• TASK: Write each line out exactly, leaving none out.
◆ ◆ ◆ ◆ ◆ ◆ ◆
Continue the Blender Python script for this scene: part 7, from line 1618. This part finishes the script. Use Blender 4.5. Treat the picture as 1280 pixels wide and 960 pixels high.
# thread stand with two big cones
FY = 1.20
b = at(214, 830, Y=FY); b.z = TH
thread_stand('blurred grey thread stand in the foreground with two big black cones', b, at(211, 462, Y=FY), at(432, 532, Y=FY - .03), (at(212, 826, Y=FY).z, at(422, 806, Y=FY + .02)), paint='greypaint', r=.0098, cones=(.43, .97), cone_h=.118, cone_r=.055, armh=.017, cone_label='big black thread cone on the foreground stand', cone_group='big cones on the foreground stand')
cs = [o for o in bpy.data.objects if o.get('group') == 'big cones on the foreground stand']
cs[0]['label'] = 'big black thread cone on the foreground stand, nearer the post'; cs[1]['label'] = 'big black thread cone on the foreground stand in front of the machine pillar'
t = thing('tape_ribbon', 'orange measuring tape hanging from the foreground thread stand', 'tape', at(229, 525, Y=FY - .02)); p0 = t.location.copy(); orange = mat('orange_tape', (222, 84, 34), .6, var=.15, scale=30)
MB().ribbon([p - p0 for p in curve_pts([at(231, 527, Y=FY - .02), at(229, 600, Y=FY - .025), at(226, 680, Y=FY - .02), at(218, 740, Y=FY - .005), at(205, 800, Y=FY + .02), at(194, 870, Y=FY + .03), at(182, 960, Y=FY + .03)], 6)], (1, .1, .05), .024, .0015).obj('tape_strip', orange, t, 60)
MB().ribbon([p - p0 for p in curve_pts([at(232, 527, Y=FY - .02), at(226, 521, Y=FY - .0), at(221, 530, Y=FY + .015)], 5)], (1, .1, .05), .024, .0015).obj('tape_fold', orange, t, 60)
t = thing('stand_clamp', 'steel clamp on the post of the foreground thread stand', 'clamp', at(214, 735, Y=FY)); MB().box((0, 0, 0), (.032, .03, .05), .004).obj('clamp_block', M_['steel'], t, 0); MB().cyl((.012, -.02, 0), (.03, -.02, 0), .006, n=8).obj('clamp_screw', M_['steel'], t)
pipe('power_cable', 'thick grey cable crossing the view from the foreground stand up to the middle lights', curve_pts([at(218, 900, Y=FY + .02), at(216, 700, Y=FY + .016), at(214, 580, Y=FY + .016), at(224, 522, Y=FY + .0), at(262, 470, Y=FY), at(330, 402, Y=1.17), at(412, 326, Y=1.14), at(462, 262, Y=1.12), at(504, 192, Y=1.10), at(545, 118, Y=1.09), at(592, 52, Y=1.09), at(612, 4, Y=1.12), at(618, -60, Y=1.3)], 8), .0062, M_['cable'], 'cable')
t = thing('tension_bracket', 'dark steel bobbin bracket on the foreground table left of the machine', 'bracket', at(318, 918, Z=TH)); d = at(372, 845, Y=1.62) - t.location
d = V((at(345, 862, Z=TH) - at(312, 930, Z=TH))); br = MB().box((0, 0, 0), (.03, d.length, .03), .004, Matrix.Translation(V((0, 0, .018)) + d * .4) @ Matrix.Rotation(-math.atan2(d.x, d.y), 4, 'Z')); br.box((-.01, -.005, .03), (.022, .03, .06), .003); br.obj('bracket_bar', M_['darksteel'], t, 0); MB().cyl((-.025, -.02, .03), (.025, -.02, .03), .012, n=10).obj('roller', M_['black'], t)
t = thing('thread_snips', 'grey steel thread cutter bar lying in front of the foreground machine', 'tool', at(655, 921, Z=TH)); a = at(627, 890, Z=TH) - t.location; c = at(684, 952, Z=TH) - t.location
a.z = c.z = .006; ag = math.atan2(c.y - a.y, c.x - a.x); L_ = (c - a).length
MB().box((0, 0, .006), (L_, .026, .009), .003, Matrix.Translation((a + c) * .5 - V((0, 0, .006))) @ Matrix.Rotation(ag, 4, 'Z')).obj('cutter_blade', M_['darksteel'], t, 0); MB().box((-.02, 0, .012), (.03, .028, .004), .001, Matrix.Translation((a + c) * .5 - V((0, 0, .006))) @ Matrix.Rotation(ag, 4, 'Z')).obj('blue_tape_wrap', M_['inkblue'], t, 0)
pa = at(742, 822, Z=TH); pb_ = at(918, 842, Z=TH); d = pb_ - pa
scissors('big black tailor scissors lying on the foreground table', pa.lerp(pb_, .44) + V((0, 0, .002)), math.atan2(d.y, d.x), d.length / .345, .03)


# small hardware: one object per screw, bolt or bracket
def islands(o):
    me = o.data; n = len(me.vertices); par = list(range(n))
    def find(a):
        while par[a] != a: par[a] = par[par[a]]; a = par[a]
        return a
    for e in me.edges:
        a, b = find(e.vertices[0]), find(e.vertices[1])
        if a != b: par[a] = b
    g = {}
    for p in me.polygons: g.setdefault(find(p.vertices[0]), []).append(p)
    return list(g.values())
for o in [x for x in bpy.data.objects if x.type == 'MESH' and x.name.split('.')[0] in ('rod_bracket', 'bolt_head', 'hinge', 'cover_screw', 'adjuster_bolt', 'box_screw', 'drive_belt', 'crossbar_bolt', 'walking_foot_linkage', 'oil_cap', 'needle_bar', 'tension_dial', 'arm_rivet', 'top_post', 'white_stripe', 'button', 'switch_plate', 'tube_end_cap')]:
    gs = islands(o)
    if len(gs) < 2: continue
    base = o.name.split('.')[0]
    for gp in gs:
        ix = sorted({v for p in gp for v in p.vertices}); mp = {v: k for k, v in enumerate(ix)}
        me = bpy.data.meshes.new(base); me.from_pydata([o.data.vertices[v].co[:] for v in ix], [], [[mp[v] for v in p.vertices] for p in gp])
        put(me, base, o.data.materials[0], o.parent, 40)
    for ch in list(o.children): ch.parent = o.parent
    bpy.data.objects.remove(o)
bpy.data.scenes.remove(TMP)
◆ ◆ ◆ ◆ ◆ ◆ ◆
• OUTPUT OF THE EXERCISE:
Continue the Blender Python script for this scene: part 7, from line 1618. This part finishes the script. Use Blender 4.5. Treat the picture as 1280 pixels wide and 960 pixels high.
# thread stand with two big cones
FY = 1.20
b = at(214, 830, Y=FY); b.z = TH
thread_stand('blurred grey thread stand in the foreground with two big black cones', b, at(211, 462, Y=FY), at(432, 532, Y=FY - .03), (at(212, 826, Y=FY).z, at(422, 806, Y=FY + .02)), paint='greypaint', r=.0098, cones=(.43, .97), cone_h=.118, cone_r=.055, armh=.017, cone_label='big black thread cone on the foreground stand', cone_group='big cones on the foreground stand')
cs = [o for o in bpy.data.objects if o.get('group') == 'big cones on the foreground stand']
cs[0]['label'] = 'big black thread cone on the foreground stand, nearer the post'; cs[1]['label'] = 'big black thread cone on the foreground stand in front of the machine pillar'
t = thing('tape_ribbon', 'orange measuring tape hanging from the foreground thread stand', 'tape', at(229, 525, Y=FY - .02)); p0 = t.location.copy(); orange = mat('orange_tape', (222, 84, 34), .6, var=.15, scale=30)
MB().ribbon([p - p0 for p in curve_pts([at(231, 527, Y=FY - .02), at(229, 600, Y=FY - .025), at(226, 680, Y=FY - .02), at(218, 740, Y=FY - .005), at(205, 800, Y=FY + .02), at(194, 870, Y=FY + .03), at(182, 960, Y=FY + .03)], 6)], (1, .1, .05), .024, .0015).obj('tape_strip', orange, t, 60)
MB().ribbon([p - p0 for p in curve_pts([at(232, 527, Y=FY - .02), at(226, 521, Y=FY - .0), at(221, 530, Y=FY + .015)], 5)], (1, .1, .05), .024, .0015).obj('tape_fold', orange, t, 60)
t = thing('stand_clamp', 'steel clamp on the post of the foreground thread stand', 'clamp', at(214, 735, Y=FY)); MB().box((0, 0, 0), (.032, .03, .05), .004).obj('clamp_block', M_['steel'], t, 0); MB().cyl((.012, -.02, 0), (.03, -.02, 0), .006, n=8).obj('clamp_screw', M_['steel'], t)
pipe('power_cable', 'thick grey cable crossing the view from the foreground stand up to the middle lights', curve_pts([at(218, 900, Y=FY + .02), at(216, 700, Y=FY + .016), at(214, 580, Y=FY + .016), at(224, 522, Y=FY + .0), at(262, 470, Y=FY), at(330, 402, Y=1.17), at(412, 326, Y=1.14), at(462, 262, Y=1.12), at(504, 192, Y=1.10), at(545, 118, Y=1.09), at(592, 52, Y=1.09), at(612, 4, Y=1.12), at(618, -60, Y=1.3)], 8), .0062, M_['cable'], 'cable')
t = thing('tension_bracket', 'dark steel bobbin bracket on the foreground table left of the machine', 'bracket', at(318, 918, Z=TH)); d = at(372, 845, Y=1.62) - t.location
d = V((at(345, 862, Z=TH) - at(312, 930, Z=TH))); br = MB().box((0, 0, 0), (.03, d.length, .03), .004, Matrix.Translation(V((0, 0, .018)) + d * .4) @ Matrix.Rotation(-math.atan2(d.x, d.y), 4, 'Z')); br.box((-.01, -.005, .03), (.022, .03, .06), .003); br.obj('bracket_bar', M_['darksteel'], t, 0); MB().cyl((-.025, -.02, .03), (.025, -.02, .03), .012, n=10).obj('roller', M_['black'], t)
t = thing('thread_snips', 'grey steel thread cutter bar lying in front of the foreground machine', 'tool', at(655, 921, Z=TH)); a = at(627, 890, Z=TH) - t.location; c = at(684, 952, Z=TH) - t.location
a.z = c.z = .006; ag = math.atan2(c.y - a.y, c.x - a.x); L_ = (c - a).length
MB().box((0, 0, .006), (L_, .026, .009), .003, Matrix.Translation((a + c) * .5 - V((0, 0, .006))) @ Matrix.Rotation(ag, 4, 'Z')).obj('cutter_blade', M_['darksteel'], t, 0); MB().box((-.02, 0, .012), (.03, .028, .004), .001, Matrix.Translation((a + c) * .5 - V((0, 0, .006))) @ Matrix.Rotation(ag, 4, 'Z')).obj('blue_tape_wrap', M_['inkblue'], t, 0)
pa = at(742, 822, Z=TH); pb_ = at(918, 842, Z=TH); d = pb_ - pa
scissors('big black tailor scissors lying on the foreground table', pa.lerp(pb_, .44) + V((0, 0, .002)), math.atan2(d.y, d.x), d.length / .345, .03)


# small hardware: one object per screw, bolt or bracket
def islands(o):
    me = o.data; n = len(me.vertices); par = list(range(n))
    def find(a):
        while par[a] != a: par[a] = par[par[a]]; a = par[a]
        return a
    for e in me.edges:
        a, b = find(e.vertices[0]), find(e.vertices[1])
        if a != b: par[a] = b
    g = {}
    for p in me.polygons: g.setdefault(find(p.vertices[0]), []).append(p)
    return list(g.values())
for o in [x for x in bpy.data.objects if x.type == 'MESH' and x.name.split('.')[0] in ('rod_bracket', 'bolt_head', 'hinge', 'cover_screw', 'adjuster_bolt', 'box_screw', 'drive_belt', 'crossbar_bolt', 'walking_foot_linkage', 'oil_cap', 'needle_bar', 'tension_dial', 'arm_rivet', 'top_post', 'white_stripe', 'button', 'switch_plate', 'tube_end_cap')]:
    gs = islands(o)
    if len(gs) < 2: continue
    base = o.name.split('.')[0]
    for gp in gs:
        ix = sorted({v for p in gp for v in p.vertices}); mp = {v: k for k, v in enumerate(ix)}
        me = bpy.data.meshes.new(base); me.from_pydata([o.data.vertices[v].co[:] for v in ix], [], [[mp[v] for v in p.vertices] for p in gp])
        put(me, base, o.data.materials[0], o.parent, 40)
    for ch in list(o.children): ch.parent = o.parent
    bpy.data.objects.remove(o)
bpy.data.scenes.remove(TMP)